Obama’s warning that the deployment of chemical weapons by the Syrian regime would be a “game changer” came during a joint press conference with Israeli Prime Minister Benjamin Netanyahu in Jerusalem on Wednesday.
On Tuesday, both the Syrian government and rebel fighters accused each other of launching a rocket chemical warhead in Aleppo which reportedly killed 25 and injured 86.
“With respect to chemical weapons, we intend to investigate thoroughly exactly what happened,” Obama said.
“So I’ve instructed my teams to work closely with all other countries in the region and international organizations and institutions to find out precisely whether this red line was crossed.”
Obama expressed deep skepticism regarding Syrian state media reports that “terrorists” had in fact fired the rocket, saying that the Syrian government both had the capability and had previously expressed a willingness to deploy chemical weapons “to protect themselves.”
“The broader point is that once we establish the facts, I have made clear that the use of chemical weapons is a game changer and I won’t make an announcement today about next steps because I think we have to gather the facts. But I do think that when you start seeing weapons that can cause potential devastation and mass causalities and you let that genie out of the bottle, then you are looking potentially at even more horrific scenes than we’ve already seen in Syria, and the international community has to act on that additional information,” Obama stated.
The US president's comments also touched on Iran, which Washington and Tel Aviv accuse of developing a nuclear weapon.

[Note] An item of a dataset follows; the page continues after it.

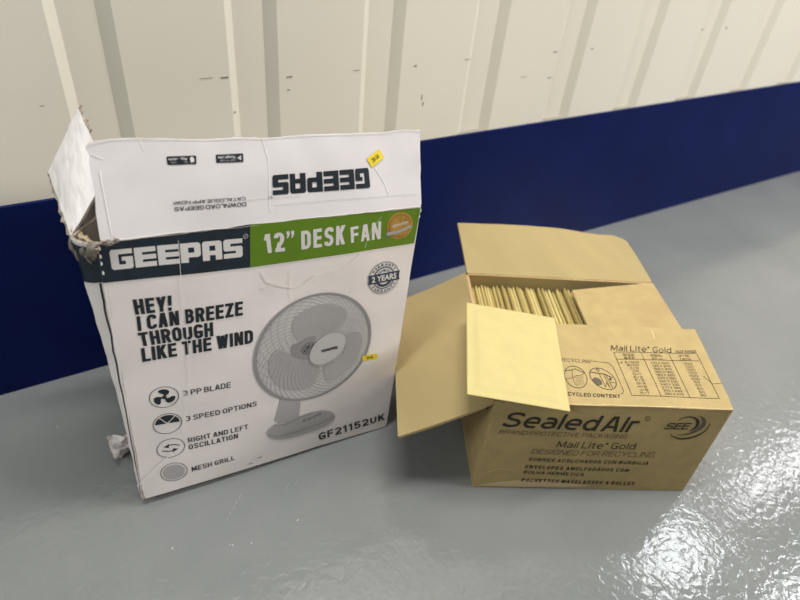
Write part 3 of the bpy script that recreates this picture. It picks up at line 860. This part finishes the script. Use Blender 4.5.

Though Washington is known to have convinced Tel Aviv behind closed doors against attacking Iran, Obama noted that he believed Netanyahu was "absolutely correct" in his belief that it was Israel's right to strike Iran as a self-defense measure.

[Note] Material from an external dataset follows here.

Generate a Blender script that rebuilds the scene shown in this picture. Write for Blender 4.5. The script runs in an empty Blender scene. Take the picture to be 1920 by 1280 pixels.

Obama added his belief that there was "not a lot of daylight" between Israeli and American intelligence on Iranian nuclear development, adding that, however, Washington still thinks "there is time to resolve this diplomatically."
Referring to the option of ending its unproven nuclear weapons development program, Obama said, "The question is, will the Iranian leadership seize that opportunity."
RT spoke to Jeffrey Laurenti, Senior Fellow at the Century Foundation on International Affairs, about the visit and the rhetoric on Iran.
When asked if Netanyahu is ready to go it alone without the US in an attack on Iran, Laurenti said, “certainly Prime Minister Netanyahu is trying to set the marker that the United States cannot hold him back indefinitely if he feels his real security interests are at stake." But, he added, "the reality is that Israel cannot dare act on an attack against Iran and be confident of having the United States to protect it from retaliation, unless it has ... made the case why such an attack is desperate and a last resort. And that he has not been able to do with the Obama administration.”